OPEC members are meeting in Algiers this week to discuss coordinated action to lift oil prices, which have been hammered in recent years by a persistent global glut of crude.
OPEC plans to discuss a proposal to cut almost a million barrels a day of the cartel's production over one year, people involved in the discussions told The Wall Street Journal. Saudi Arabia would carry out the bulk of the reduction but Iran would have to agree to freeze its output at a lower level than the country has previously said it would consider.
The proposal, if agreed to, would represent the first concrete action taken by OPEC to prop up the market since oil prices crashed beginning in 2014. It would also represent a departure for Saudi Arabia, which has opened the spigots wide during the market slump in a fierce competition for customers with U.S. oil producers and others.
The proposal is also a departure from previous talks by the group about freezing production, rather than cutting it. An effort in April to agree on a production freeze fell apart because Iran refused to participate.
However, Saudi Arabia's energy minister, Khalid al-Falih, on Tuesday said it could take months for the group to reach a consensus. Iran's oil minister, Bijan Zanganeh, made similar remarks.
U.S. crude oil recently fell $1.05, or 2.3%, to $44.88 a barrel on the New York Mercantile Exchange. Brent, the global benchmark, fell 92 cents, or 1.9%, to $46.45 a barrel on ICE Futures Europe.
Analysts said the market may respond negatively regardless of what OPEC does.
"If they agree to something, we will have to look at the details of the agreement because if you have a freeze and it's pretty vague, pricing could still react negatively," said Olivier Jakob, managing director of Swiss-based consultancy Petromatrix.
The longstanding political rivalry between Saudi Arabia and Iran remains a major impediment to a deal, say market participants.

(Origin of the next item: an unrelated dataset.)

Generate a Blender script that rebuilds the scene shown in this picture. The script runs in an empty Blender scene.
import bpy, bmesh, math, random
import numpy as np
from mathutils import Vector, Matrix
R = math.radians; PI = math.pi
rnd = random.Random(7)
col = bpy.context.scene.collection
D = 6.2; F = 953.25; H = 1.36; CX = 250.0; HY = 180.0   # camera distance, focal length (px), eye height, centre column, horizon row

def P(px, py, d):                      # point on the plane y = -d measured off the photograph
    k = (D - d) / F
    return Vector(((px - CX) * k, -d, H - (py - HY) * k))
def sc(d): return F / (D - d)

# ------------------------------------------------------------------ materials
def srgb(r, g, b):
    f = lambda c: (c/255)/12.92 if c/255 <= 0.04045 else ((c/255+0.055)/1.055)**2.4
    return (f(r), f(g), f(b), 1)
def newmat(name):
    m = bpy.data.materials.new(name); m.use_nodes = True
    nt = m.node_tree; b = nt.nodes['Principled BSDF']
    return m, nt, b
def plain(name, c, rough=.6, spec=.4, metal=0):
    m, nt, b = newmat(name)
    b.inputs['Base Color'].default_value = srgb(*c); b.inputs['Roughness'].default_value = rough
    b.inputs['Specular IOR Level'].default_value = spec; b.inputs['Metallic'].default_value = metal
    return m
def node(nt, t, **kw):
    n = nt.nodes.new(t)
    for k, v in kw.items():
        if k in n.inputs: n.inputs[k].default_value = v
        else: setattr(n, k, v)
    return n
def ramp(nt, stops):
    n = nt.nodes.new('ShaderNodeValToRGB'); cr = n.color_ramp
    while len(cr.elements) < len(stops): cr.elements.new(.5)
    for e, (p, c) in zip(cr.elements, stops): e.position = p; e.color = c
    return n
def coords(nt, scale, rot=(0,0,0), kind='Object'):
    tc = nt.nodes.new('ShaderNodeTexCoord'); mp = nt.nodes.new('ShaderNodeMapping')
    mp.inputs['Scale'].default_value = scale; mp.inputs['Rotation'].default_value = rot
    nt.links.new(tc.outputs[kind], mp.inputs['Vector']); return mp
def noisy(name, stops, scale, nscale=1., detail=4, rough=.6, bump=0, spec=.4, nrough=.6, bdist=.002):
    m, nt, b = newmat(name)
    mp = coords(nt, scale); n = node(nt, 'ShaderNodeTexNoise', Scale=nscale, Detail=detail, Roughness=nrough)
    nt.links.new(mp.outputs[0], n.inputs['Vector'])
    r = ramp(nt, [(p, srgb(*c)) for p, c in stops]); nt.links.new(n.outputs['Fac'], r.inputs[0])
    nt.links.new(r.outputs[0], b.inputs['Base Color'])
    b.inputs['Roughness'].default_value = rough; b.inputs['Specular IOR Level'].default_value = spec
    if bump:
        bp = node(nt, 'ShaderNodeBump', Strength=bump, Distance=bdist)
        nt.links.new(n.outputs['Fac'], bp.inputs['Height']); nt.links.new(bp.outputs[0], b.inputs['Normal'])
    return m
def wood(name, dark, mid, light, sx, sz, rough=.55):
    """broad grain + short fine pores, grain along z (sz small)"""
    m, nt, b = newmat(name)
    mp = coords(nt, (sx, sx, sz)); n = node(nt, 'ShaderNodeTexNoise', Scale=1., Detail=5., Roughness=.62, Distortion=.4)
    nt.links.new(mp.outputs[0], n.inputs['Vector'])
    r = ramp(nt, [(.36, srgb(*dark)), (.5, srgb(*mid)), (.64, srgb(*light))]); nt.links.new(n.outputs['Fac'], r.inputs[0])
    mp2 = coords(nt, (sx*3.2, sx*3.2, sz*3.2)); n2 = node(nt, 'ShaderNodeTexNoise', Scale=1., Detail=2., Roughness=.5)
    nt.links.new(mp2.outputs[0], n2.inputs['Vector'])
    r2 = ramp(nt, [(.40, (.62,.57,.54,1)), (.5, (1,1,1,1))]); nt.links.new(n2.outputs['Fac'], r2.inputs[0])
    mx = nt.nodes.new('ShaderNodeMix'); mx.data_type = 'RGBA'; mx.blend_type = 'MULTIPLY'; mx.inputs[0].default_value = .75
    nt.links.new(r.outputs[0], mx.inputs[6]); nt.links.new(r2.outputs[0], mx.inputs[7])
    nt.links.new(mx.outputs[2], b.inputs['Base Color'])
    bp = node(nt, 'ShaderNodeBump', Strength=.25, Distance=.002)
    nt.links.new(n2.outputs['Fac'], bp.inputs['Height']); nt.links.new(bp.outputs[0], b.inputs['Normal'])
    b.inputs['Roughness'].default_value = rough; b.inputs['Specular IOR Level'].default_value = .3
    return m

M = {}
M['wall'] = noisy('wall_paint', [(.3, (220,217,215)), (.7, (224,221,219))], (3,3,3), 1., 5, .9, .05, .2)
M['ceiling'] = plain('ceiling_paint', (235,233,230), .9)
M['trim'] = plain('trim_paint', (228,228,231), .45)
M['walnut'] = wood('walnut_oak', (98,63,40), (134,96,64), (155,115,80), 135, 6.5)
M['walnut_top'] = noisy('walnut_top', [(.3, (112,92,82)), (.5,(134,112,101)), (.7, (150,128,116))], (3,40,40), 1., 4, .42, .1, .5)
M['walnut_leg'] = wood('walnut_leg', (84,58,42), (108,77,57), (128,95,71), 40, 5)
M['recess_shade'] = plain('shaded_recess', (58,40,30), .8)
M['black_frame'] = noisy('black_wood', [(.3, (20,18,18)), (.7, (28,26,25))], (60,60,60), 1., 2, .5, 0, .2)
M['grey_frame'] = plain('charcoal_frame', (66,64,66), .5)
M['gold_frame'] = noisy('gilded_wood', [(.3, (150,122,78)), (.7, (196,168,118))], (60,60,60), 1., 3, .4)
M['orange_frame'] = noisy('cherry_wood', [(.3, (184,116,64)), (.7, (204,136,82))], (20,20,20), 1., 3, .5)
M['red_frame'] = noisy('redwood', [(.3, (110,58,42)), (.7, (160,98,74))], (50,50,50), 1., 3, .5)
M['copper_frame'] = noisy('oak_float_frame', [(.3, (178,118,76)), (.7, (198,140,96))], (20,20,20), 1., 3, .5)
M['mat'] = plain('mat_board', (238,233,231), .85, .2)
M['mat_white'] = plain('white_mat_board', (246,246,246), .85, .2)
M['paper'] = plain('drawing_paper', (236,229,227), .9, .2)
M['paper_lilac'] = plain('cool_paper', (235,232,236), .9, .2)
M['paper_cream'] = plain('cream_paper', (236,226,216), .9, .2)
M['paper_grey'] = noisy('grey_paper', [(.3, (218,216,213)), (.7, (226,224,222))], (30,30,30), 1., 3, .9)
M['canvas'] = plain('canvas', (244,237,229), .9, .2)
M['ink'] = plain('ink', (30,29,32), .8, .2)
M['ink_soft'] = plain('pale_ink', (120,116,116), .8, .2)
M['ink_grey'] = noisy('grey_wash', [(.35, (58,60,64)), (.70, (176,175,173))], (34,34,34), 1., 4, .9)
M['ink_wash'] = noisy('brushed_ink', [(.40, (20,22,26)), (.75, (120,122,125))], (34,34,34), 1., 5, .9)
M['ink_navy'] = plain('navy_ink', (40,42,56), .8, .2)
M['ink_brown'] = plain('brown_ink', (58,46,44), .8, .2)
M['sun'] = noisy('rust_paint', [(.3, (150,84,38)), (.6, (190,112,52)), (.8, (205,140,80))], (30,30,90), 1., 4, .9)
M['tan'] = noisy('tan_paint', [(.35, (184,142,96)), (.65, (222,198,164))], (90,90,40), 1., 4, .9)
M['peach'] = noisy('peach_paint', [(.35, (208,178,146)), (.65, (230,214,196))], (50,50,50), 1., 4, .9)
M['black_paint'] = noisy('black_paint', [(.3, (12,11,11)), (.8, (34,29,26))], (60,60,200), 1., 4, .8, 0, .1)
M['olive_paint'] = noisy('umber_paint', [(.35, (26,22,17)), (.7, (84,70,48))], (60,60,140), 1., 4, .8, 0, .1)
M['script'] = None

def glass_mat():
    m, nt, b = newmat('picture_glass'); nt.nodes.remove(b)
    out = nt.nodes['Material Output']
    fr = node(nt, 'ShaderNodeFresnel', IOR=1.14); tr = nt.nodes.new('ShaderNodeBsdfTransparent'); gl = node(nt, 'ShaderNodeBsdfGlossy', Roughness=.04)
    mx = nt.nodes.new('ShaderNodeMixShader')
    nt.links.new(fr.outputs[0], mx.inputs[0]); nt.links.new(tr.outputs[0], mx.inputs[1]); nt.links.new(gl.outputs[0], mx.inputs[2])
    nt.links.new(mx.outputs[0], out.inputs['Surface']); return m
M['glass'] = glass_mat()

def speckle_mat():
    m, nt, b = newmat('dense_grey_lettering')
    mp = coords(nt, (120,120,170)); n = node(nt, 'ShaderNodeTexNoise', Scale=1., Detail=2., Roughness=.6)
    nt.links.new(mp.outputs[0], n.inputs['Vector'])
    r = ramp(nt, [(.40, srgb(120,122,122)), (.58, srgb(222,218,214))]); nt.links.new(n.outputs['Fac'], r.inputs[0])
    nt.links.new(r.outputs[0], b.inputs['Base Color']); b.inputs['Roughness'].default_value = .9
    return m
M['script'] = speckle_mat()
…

Even if a deal were reached, oversupply in global oil markets would persist as countries such as Nigeria and Venezuela are aggressively ramping up production to make up for losses in recent months from internal strife.
Since mid-2014, oil prices have been dragged down by a supply overhang, as big OPEC players such as Saudi Arabia have taken a "market-share first" strategy to defend their turf against the U.S. shale boom.
The loss of income from lower oil prices has led several oil producers to drop out or scale back their investments. In 2015, global investments in oil and gas fields fell by 25%, and are set to slide by a further 24% this year, according to Paris-based energy watchdog International Energy Agency.
Gasoline futures recently fell 1% to $1.3885 a gallon. Diesel futures fell 2% to $1.4199 a gallon.